WRITTEN TASK: Extract, unchanged, every line from the top of the material below through the line with "C = scene.collection", and no more.

Scripts that build scenes:
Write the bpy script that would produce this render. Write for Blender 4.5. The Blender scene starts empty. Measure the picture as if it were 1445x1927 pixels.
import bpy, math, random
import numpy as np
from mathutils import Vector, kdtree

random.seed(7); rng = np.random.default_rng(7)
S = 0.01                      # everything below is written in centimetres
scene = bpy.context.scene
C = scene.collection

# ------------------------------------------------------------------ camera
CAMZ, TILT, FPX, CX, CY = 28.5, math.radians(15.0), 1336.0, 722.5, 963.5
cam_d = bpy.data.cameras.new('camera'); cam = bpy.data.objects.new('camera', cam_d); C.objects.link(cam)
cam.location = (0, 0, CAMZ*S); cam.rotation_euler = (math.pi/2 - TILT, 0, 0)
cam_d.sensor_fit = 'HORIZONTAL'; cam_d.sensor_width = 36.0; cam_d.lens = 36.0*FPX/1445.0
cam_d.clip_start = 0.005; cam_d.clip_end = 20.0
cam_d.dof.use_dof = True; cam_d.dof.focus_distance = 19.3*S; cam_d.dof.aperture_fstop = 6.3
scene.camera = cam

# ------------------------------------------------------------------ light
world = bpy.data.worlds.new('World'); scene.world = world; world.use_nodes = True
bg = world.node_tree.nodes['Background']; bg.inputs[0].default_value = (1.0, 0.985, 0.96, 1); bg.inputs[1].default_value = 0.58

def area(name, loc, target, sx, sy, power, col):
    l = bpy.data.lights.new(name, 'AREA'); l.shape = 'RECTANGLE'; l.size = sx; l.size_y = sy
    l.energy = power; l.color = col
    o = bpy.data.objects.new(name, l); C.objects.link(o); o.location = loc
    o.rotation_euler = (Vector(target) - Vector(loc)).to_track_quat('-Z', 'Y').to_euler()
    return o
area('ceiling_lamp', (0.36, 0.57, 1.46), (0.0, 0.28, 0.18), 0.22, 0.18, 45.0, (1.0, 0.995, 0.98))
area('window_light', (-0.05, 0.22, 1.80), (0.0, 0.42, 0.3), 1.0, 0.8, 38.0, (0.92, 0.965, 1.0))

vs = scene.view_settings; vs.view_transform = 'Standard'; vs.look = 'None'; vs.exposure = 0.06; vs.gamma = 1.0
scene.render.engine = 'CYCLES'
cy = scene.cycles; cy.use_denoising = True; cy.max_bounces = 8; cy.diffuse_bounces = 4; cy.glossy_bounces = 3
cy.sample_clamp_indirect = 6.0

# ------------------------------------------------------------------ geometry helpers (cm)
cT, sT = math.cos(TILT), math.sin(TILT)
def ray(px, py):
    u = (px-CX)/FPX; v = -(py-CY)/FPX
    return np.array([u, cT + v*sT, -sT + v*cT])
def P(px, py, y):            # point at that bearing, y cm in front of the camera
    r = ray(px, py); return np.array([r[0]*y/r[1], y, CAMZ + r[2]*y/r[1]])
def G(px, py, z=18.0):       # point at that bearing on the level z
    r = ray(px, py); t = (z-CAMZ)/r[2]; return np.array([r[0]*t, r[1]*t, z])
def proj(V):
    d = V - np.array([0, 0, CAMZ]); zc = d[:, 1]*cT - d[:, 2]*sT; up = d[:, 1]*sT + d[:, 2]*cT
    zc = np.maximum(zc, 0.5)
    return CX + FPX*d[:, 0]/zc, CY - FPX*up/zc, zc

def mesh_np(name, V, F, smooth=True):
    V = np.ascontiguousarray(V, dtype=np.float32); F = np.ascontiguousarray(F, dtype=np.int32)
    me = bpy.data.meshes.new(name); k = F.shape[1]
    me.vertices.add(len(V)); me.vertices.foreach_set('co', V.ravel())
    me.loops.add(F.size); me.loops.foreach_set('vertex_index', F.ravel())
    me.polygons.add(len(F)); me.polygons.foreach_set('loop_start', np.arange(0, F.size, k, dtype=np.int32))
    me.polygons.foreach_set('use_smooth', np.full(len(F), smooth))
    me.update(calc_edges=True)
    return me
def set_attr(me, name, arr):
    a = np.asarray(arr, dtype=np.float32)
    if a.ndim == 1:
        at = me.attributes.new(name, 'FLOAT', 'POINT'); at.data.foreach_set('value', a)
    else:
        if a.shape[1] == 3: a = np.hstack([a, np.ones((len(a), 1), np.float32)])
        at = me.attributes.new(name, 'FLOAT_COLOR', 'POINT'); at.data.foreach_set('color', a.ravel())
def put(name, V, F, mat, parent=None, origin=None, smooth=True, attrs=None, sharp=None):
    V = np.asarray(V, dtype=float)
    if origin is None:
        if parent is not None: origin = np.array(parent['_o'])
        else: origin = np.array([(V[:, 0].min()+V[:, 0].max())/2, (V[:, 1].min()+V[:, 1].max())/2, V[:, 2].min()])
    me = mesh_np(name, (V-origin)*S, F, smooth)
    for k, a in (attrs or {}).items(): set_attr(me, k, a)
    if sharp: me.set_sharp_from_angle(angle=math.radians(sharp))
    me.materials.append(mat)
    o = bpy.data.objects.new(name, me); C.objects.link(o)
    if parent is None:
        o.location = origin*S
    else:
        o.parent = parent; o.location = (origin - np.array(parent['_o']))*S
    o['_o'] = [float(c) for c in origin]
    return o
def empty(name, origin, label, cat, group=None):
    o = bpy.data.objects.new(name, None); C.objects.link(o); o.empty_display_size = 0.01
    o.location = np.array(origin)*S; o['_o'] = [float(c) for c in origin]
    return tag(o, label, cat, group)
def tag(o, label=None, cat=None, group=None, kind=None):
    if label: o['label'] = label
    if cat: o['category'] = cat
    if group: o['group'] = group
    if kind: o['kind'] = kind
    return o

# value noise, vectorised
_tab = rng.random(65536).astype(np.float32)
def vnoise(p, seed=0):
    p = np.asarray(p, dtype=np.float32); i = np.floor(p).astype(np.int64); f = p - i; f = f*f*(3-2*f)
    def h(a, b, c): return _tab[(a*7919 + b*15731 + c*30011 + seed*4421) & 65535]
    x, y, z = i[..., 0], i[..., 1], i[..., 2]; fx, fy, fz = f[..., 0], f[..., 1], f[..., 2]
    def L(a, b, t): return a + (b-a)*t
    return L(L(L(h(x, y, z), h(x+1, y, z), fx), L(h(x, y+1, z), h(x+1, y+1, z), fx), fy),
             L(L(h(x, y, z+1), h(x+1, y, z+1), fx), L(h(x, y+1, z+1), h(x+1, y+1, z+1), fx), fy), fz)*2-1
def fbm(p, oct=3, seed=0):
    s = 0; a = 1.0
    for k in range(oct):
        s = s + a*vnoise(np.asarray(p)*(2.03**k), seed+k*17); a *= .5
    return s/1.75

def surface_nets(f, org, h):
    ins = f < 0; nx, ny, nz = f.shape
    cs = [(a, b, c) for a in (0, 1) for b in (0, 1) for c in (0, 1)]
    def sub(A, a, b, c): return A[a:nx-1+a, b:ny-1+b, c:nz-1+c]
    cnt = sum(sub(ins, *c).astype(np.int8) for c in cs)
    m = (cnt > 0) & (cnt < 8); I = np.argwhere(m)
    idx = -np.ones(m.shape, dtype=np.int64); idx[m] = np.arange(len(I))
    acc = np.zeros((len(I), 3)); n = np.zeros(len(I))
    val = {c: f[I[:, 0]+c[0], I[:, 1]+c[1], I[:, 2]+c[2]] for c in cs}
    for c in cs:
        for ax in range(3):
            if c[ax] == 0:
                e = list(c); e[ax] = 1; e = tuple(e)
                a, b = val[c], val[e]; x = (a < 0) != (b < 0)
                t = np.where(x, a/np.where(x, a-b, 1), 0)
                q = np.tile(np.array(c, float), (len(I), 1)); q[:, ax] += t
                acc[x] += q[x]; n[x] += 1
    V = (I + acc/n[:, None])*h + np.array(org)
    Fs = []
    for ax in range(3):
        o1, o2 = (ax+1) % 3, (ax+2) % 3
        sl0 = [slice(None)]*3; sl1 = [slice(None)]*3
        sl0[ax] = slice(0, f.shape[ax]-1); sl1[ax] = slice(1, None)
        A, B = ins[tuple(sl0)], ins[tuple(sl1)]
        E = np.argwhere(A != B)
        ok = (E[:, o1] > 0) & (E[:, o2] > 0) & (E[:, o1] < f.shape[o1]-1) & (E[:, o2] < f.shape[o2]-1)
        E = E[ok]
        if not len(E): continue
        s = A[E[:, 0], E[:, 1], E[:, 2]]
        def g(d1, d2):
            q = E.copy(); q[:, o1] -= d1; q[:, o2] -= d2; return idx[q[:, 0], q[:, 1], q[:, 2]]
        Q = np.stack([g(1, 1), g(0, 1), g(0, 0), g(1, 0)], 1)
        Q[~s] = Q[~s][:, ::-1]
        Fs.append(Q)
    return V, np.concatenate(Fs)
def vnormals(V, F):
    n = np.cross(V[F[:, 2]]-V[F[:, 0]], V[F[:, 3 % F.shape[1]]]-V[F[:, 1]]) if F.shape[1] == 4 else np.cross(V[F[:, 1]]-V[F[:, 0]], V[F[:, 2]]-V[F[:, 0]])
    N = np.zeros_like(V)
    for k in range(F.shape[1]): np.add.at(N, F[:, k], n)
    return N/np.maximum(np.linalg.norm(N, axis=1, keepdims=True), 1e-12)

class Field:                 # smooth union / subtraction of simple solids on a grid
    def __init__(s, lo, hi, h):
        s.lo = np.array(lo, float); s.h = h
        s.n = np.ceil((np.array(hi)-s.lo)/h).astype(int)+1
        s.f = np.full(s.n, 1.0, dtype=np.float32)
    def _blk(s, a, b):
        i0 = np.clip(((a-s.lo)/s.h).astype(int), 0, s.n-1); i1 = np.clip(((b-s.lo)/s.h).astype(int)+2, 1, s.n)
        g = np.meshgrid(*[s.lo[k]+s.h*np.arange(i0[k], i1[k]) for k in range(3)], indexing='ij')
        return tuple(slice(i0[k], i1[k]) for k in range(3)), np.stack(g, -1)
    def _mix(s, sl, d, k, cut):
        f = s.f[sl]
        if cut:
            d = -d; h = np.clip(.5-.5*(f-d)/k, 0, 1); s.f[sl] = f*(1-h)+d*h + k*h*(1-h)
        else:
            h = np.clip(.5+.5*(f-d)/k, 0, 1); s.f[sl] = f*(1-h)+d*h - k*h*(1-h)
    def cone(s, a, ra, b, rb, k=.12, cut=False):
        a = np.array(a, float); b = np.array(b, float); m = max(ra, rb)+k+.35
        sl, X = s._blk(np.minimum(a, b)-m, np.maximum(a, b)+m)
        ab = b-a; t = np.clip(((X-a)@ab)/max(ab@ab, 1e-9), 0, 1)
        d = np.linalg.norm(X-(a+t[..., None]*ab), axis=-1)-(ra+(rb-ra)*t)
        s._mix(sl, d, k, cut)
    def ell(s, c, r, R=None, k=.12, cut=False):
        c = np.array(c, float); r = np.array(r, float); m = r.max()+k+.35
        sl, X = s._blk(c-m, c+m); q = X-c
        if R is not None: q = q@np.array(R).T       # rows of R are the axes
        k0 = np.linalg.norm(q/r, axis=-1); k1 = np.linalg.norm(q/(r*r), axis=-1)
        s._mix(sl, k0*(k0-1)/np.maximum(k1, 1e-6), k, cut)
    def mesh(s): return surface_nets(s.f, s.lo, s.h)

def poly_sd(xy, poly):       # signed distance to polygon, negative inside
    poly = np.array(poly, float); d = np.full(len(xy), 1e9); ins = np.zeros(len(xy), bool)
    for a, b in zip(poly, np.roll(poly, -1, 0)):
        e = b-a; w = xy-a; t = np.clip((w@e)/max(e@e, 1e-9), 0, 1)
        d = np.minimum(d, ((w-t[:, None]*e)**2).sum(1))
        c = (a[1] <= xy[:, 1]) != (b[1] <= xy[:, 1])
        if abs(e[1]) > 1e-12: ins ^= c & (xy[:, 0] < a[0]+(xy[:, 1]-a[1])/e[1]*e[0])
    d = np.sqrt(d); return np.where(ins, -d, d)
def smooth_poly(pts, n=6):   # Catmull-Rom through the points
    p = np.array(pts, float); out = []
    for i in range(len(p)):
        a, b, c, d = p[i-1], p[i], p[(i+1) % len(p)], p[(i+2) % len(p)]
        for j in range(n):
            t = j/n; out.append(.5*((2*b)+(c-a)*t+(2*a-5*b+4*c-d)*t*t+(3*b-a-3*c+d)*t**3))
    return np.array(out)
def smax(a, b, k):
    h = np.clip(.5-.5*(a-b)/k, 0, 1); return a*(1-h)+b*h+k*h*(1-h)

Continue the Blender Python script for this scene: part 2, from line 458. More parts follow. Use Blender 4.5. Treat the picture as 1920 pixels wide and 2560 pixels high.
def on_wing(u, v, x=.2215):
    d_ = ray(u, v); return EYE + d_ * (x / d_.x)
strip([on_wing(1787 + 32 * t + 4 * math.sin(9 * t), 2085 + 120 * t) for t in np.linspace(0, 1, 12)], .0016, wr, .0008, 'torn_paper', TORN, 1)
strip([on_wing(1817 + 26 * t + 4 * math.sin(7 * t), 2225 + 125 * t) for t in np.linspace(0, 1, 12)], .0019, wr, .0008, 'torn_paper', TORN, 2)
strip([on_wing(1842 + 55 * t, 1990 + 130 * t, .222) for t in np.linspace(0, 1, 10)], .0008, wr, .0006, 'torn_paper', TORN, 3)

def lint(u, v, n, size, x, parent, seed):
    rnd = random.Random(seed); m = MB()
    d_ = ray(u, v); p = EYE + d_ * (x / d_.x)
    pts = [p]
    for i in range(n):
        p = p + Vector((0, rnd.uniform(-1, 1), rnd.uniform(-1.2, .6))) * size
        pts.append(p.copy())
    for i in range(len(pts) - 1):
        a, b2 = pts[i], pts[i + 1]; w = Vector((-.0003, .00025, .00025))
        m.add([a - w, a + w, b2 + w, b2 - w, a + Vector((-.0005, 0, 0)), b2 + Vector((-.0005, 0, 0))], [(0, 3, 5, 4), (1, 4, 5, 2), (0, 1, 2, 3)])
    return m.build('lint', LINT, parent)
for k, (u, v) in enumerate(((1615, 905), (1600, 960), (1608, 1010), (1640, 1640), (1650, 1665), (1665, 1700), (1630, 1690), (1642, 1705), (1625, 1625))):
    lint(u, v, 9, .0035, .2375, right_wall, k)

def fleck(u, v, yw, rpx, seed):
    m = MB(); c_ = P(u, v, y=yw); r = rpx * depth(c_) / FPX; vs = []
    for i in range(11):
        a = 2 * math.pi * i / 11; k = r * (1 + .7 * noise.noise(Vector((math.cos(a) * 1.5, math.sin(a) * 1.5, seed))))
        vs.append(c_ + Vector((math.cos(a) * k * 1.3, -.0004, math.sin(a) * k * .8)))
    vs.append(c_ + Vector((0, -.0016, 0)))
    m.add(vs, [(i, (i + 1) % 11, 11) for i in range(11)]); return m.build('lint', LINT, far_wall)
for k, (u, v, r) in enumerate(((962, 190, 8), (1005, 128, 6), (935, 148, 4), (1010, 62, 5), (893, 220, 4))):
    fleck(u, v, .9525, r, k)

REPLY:
Write the bpy script that would produce this render. Write for Blender 4.5. The Blender scene starts empty. Measure the picture as if it were 1445x1927 pixels.
import bpy, math, random
import numpy as np
from mathutils import Vector, kdtree

random.seed(7); rng = np.random.default_rng(7)
S = 0.01                      # everything below is written in centimetres
scene = bpy.context.scene
C = scene.collection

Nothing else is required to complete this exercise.